Loy Sophat, Stung Treng provincial governor, said EVN had chosen a good relocation site for the people and that it would have a water pump system, productive farmland and road access.

The new land will be “five times better” than the current village lands, the governor said, adding that he expected construction of the dam to start in early 2010, after resettlement and compensation issues were resolved.

Keo Mith, chief of Kbal Romea village’s committee for water resources, said: “All the villagers don’t want to move, but we have no choice, we live under the government.”

“We want to get good compensation for our orchards, land, school and the loss of our spirit forest,” Mr Mith said, adding, “The new village area is far from here and we don’t know if there will be fish there, we are all fishermen.”

“We are concerned about the future of our children, we don’t know about their resources for living,” he added.

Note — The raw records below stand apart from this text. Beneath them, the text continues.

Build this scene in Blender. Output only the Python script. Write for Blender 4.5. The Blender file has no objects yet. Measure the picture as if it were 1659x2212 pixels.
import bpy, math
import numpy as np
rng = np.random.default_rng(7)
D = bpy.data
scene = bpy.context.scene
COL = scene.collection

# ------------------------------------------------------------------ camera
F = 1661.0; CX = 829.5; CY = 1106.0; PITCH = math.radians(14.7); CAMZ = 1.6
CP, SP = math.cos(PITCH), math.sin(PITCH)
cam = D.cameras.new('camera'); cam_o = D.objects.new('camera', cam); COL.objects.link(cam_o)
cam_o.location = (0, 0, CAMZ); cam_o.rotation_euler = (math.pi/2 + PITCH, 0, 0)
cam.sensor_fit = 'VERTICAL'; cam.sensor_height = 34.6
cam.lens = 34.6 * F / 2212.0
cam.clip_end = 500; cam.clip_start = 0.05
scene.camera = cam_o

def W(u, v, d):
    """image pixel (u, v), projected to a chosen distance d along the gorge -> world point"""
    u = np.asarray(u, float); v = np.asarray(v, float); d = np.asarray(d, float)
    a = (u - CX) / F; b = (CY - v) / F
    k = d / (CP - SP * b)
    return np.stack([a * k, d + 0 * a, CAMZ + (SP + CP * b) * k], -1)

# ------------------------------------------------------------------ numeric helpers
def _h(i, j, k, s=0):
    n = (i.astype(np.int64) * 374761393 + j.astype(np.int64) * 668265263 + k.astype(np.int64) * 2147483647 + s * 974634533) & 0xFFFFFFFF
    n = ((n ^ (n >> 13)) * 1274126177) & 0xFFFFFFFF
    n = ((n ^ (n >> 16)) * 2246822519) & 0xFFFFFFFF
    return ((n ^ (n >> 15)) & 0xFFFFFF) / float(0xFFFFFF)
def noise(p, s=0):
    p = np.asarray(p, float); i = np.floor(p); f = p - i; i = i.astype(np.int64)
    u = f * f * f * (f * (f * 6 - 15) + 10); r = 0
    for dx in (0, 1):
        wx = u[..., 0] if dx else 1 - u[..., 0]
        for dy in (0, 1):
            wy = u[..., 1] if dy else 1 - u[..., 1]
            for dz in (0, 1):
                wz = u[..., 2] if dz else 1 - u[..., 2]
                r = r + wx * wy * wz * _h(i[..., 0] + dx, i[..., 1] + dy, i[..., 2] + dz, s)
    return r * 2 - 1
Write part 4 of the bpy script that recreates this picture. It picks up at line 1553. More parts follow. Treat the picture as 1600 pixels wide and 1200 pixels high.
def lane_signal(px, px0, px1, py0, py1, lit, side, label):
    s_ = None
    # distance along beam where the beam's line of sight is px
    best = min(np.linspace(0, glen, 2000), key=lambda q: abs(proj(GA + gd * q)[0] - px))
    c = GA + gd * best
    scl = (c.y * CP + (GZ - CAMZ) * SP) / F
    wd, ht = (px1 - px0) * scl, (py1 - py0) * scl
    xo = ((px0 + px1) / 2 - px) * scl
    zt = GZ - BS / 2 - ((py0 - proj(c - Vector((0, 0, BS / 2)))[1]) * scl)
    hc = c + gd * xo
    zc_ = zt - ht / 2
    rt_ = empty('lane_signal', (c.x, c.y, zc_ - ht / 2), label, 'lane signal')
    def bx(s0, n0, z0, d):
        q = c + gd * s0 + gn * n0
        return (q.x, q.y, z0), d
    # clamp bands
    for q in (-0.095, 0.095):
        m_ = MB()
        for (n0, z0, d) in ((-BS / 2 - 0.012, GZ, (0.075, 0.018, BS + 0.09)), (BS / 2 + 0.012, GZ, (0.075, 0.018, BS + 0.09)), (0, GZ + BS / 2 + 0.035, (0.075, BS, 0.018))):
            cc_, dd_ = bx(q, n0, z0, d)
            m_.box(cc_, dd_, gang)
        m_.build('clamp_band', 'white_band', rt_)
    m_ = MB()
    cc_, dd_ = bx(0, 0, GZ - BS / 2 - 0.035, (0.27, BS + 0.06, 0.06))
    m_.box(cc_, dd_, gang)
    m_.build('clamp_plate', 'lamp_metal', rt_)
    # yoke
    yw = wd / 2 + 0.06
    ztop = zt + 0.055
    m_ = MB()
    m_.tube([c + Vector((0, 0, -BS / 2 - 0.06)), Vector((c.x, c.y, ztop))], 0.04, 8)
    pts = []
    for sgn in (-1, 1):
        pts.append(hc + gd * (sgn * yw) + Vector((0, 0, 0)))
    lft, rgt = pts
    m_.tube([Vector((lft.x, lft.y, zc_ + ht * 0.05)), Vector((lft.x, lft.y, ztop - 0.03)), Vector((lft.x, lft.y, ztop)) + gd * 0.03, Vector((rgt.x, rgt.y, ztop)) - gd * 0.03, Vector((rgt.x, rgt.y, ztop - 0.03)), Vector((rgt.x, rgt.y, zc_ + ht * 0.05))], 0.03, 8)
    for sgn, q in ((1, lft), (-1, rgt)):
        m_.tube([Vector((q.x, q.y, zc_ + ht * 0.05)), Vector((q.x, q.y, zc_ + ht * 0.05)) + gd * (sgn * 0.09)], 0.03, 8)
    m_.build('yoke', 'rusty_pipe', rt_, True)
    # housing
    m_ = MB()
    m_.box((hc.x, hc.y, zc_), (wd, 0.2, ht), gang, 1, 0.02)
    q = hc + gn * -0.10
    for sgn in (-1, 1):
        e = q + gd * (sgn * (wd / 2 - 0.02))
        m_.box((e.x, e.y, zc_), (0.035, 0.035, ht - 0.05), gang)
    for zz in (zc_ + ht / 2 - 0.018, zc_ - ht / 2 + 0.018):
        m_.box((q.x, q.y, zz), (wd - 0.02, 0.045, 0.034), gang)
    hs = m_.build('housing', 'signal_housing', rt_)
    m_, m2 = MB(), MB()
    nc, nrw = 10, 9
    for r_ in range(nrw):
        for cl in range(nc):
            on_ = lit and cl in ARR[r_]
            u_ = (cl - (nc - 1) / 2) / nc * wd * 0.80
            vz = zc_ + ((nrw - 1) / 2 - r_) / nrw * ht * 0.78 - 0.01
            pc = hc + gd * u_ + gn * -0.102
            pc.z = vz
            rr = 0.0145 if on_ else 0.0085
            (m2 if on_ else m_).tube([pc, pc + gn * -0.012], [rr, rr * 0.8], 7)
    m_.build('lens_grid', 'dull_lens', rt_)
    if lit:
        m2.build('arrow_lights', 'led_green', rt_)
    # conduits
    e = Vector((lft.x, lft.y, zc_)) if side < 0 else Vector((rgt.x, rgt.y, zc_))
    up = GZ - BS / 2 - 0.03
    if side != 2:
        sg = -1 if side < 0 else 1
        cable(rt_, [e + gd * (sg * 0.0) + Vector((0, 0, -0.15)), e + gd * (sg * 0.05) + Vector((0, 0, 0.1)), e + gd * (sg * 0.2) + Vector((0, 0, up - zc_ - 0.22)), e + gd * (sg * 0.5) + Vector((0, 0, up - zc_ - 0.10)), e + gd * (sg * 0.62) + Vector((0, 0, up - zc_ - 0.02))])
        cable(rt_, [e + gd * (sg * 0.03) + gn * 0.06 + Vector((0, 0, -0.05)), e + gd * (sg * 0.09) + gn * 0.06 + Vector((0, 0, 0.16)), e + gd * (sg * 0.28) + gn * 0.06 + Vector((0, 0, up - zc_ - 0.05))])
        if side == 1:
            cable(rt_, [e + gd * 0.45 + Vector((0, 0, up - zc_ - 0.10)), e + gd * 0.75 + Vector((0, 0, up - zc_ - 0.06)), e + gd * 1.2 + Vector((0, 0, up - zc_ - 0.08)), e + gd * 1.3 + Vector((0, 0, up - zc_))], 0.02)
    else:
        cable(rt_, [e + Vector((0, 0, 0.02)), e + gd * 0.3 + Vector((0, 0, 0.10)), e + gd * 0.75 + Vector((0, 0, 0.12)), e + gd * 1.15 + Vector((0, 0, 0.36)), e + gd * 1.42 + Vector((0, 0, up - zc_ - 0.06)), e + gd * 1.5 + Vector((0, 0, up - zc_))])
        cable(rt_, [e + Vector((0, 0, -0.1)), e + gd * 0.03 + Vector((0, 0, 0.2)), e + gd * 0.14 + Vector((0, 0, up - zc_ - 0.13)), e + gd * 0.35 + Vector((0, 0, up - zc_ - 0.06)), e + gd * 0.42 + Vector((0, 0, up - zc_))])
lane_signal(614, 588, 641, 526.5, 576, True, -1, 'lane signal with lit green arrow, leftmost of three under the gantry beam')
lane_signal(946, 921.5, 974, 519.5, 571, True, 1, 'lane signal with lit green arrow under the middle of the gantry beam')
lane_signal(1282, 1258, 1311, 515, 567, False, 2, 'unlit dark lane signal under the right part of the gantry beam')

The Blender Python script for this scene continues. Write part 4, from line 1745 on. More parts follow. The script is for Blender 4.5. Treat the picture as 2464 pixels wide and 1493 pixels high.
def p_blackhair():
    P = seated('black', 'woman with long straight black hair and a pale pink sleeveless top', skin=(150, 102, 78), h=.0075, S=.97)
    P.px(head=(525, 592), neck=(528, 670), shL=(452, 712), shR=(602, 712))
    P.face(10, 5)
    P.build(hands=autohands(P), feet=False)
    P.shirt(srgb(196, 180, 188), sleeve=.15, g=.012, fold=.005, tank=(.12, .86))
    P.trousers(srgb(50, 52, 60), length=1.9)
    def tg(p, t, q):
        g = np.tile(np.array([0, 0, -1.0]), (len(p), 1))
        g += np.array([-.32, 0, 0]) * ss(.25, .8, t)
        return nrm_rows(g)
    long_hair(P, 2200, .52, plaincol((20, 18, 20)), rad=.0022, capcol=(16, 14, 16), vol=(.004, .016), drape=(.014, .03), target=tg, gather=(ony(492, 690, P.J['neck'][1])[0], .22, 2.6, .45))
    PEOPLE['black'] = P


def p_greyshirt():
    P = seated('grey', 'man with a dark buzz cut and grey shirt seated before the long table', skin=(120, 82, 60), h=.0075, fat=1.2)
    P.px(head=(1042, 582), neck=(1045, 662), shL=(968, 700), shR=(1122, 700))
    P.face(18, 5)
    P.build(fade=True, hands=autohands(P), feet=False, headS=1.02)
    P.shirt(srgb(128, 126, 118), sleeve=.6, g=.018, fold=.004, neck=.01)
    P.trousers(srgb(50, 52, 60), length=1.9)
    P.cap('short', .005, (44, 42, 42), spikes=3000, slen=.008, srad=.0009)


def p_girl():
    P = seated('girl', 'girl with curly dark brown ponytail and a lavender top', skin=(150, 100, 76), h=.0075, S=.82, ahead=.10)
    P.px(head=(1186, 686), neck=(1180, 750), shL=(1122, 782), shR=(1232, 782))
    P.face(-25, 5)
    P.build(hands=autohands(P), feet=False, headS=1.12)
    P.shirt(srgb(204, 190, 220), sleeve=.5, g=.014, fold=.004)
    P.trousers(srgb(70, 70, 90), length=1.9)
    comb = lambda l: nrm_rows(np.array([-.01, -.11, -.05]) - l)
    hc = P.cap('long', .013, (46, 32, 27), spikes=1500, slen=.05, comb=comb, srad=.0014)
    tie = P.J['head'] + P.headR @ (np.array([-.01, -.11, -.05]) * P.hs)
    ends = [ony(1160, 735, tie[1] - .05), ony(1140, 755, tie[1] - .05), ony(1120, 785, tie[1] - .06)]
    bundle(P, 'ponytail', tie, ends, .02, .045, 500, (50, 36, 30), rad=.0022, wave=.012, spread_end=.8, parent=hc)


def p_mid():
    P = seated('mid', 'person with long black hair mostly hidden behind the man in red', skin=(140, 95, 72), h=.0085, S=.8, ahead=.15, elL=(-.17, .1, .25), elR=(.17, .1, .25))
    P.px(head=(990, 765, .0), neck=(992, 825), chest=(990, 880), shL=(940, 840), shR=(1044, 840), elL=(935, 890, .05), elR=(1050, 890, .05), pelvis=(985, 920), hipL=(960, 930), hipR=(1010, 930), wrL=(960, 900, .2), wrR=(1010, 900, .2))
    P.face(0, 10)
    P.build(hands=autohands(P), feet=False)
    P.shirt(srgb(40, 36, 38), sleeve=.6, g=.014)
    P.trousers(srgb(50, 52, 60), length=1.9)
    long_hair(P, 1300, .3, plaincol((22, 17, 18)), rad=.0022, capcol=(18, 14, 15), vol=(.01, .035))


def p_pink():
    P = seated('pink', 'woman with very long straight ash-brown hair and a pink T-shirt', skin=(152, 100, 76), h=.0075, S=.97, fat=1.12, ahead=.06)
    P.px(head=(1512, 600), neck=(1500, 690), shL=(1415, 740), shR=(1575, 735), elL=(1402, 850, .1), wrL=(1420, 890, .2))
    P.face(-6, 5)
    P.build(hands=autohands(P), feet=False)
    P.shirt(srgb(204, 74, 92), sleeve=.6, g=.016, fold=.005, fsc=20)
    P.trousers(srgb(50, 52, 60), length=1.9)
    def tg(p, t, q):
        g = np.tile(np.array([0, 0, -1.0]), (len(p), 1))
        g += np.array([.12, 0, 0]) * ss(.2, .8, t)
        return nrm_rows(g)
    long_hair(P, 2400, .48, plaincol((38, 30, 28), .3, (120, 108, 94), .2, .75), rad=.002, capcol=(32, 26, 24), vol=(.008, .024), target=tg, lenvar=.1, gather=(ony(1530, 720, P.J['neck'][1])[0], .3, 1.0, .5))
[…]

Village elder Nhoy Sro, 88, raised another compensation issue when asked about the resettlement plans, and one particular to the animistic practices of the area’s ethnic minorities.

“When we move to a new place, we have to hold many ceremonies and make many sacrifices [of animals to the spirits], it will cost a lot of money,” Mr Sro said.

“I don’t have this money and the government doesn’t pay for that.”